Task description:
Pictures excluded, return the lines below from the first through the line holding "(.96, .98, 1))".

--------------------------------------------------

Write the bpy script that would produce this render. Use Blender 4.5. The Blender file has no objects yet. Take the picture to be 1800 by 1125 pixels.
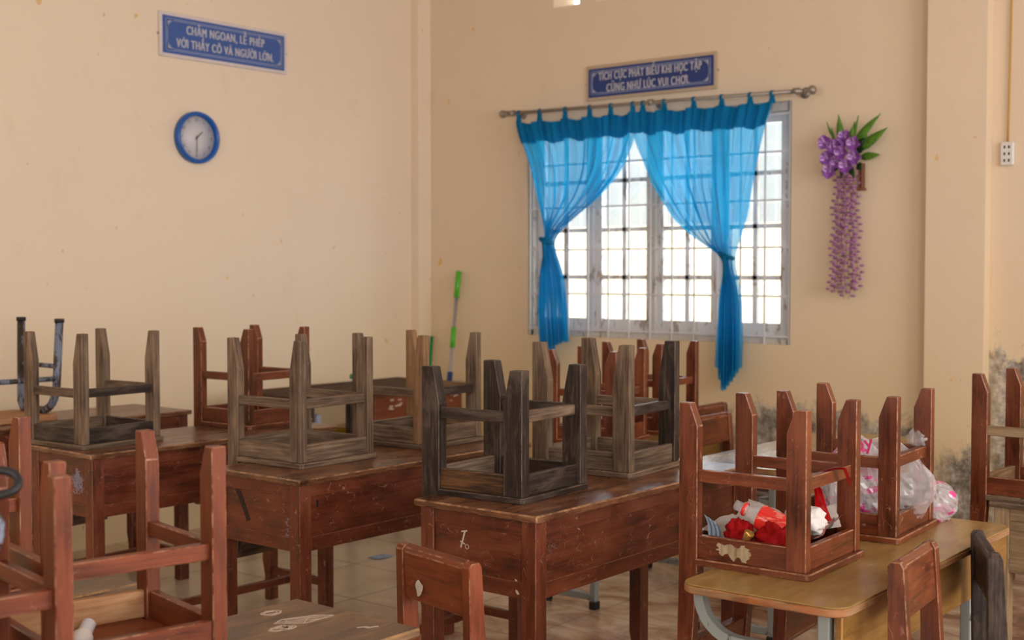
import bpy, bmesh, math, random
from mathutils import Vector, Matrix, noise
random.seed(7)
R = math.radians
PI = math.pi
scene = bpy.context.scene
C = scene.collection

# ------------------------------------------------------------------ camera
cam_d = bpy.data.cameras.new('camera')
cam = bpy.data.objects.new('camera', cam_d); C.objects.link(cam)
cam.location = (5.5578, -5.9361, 1.3544)
YAW, PIT = 0.6845, 0.0380
cam.rotation_euler = (PI/2 - PIT, 0, YAW)
cam_d.lens = 2270.6/1800*36; cam_d.sensor_width = 36; cam_d.clip_start = .05
cam_d.dof.use_dof = True; cam_d.dof.focus_distance = 3.3; cam_d.dof.aperture_fstop = 4.0
scene.camera = cam

# ------------------------------------------------------------------ view, world, light
scene.view_settings.view_transform = 'Standard'; scene.view_settings.look = 'None'
scene.view_settings.exposure = 0.16; scene.view_settings.gamma = 1
scene.view_settings.use_curve_mapping = False
w = bpy.data.worlds.new('world'); scene.world = w; w.use_nodes = True
w.node_tree.nodes['Background'].inputs[0].default_value = (.80, .90, 1, 1)
w.node_tree.nodes['Background'].inputs[1].default_value = 2.6
def sun(name, rot, e, col, ang):
    l = bpy.data.lights.new(name, 'SUN'); l.energy = e; l.color = col; l.angle = ang
    o = bpy.data.objects.new(name, l); C.objects.link(o); o.rotation_euler = rot
    return o
sun('sun', (R(38), 0, R(20)), 8.5, (1, .95, .86), R(2))          # falls on the yard behind the window wall
def area(name, loc, rot, sx, sy, e, col):
    l = bpy.data.lights.new(name, 'AREA'); l.shape = 'RECTANGLE'; l.size = sx; l.size_y = sy
    l.energy = e; l.color = col
    o = bpy.data.objects.new(name, l); C.objects.link(o); o.location = loc; o.rotation_euler = rot
    return o
# daylight entering by the windows and the door of the walls behind and beside the camera
area('daylight_side_window', (8.05, -2.6, 1.9), (0, R(90), 0), 1.5, 2.6, 98, (1, .95, .91))
area('daylight_side_window', (8.05, -6.3, 1.7), (0, R(90), 0), 2.0, 2.0, 72, (1, .95, .91))
area('daylight_rear_window', (4.2, -8.85, 1.9), (R(90), 0, 0), 2.6, 1.5, 42, (1, .94, .89))
area('daylight_window_beyond_sill', (1.68, .62, 1.65), (R(-90), 0, 0), 1.6, 1.2, 40, (.96, .98, 1))

# ------------------------------------------------------------------ materials
def new_mat(name):
    m = bpy.data.materials.new(name); m.use_nodes = True
    nt = m.node_tree; b = nt.nodes['Principled BSDF']
    return m, nt, b
def srgb(r, g, b):
    f = lambda c: (c/255/12.92) if c/255 <= .04045 else ((c/255+.055)/1.055)**2.4
    return (f(r), f(g), f(b), 1)
def N(nt, t, **k):
    n = nt.nodes.new(t)
    for a, v in k.items(): setattr(n, a, v)
    return n
def noise_node(nt, vec, scale, detail=4, rough=.6, dist=0):
    n = N(nt, 'ShaderNodeTexNoise'); n.inputs['Scale'].default_value = scale
    n.inputs['Detail'].default_value = detail; n.inputs['Roughness'].default_value = rough
    n.inputs['Distortion'].default_value = dist
    if vec: nt.links.new(vec, n.inputs['Vector'])
    return n.outputs['Fac']
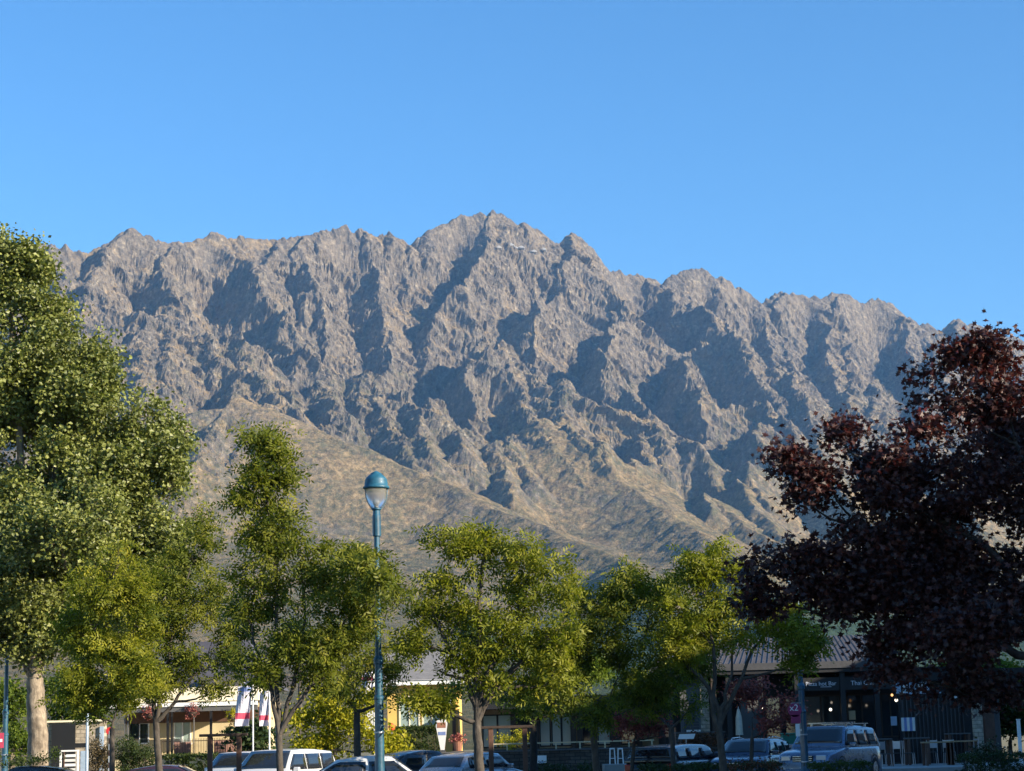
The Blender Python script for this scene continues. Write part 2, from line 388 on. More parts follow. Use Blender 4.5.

--------------------------------------------------

Task result:
Write the bpy script that would produce this render. Use Blender 4.5. The Blender file has no objects yet. Take the picture to be 1800 by 1125 pixels.
import bpy, bmesh, math, random
from mathutils import Vector, Matrix, noise
random.seed(7)
R = math.radians
PI = math.pi
scene = bpy.context.scene
C = scene.collection

# ------------------------------------------------------------------ camera
cam_d = bpy.data.cameras.new('camera')
cam = bpy.data.objects.new('camera', cam_d); C.objects.link(cam)
cam.location = (5.5578, -5.9361, 1.3544)
YAW, PIT = 0.6845, 0.0380
cam.rotation_euler = (PI/2 - PIT, 0, YAW)
cam_d.lens = 2270.6/1800*36; cam_d.sensor_width = 36; cam_d.clip_start = .05
cam_d.dof.use_dof = True; cam_d.dof.focus_distance = 3.3; cam_d.dof.aperture_fstop = 4.0
scene.camera = cam

# ------------------------------------------------------------------ view, world, light
scene.view_settings.view_transform = 'Standard'; scene.view_settings.look = 'None'
scene.view_settings.exposure = 0.16; scene.view_settings.gamma = 1
scene.view_settings.use_curve_mapping = False
w = bpy.data.worlds.new('world'); scene.world = w; w.use_nodes = True
w.node_tree.nodes['Background'].inputs[0].default_value = (.80, .90, 1, 1)
w.node_tree.nodes['Background'].inputs[1].default_value = 2.6
def sun(name, rot, e, col, ang):
    l = bpy.data.lights.new(name, 'SUN'); l.energy = e; l.color = col; l.angle = ang
    o = bpy.data.objects.new(name, l); C.objects.link(o); o.rotation_euler = rot
    return o
sun('sun', (R(38), 0, R(20)), 8.5, (1, .95, .86), R(2))          # falls on the yard behind the window wall
def area(name, loc, rot, sx, sy, e, col):
    l = bpy.data.lights.new(name, 'AREA'); l.shape = 'RECTANGLE'; l.size = sx; l.size_y = sy
    l.energy = e; l.color = col
    o = bpy.data.objects.new(name, l); C.objects.link(o); o.location = loc; o.rotation_euler = rot
    return o
# daylight entering by the windows and the door of the walls behind and beside the camera
area('daylight_side_window', (8.05, -2.6, 1.9), (0, R(90), 0), 1.5, 2.6, 98, (1, .95, .91))
area('daylight_side_window', (8.05, -6.3, 1.7), (0, R(90), 0), 2.0, 2.0, 72, (1, .95, .91))
area('daylight_rear_window', (4.2, -8.85, 1.9), (R(90), 0, 0), 2.6, 1.5, 42, (1, .94, .89))
area('daylight_window_beyond_sill', (1.68, .62, 1.65), (R(-90), 0, 0), 1.6, 1.2, 40, (.96, .98, 1))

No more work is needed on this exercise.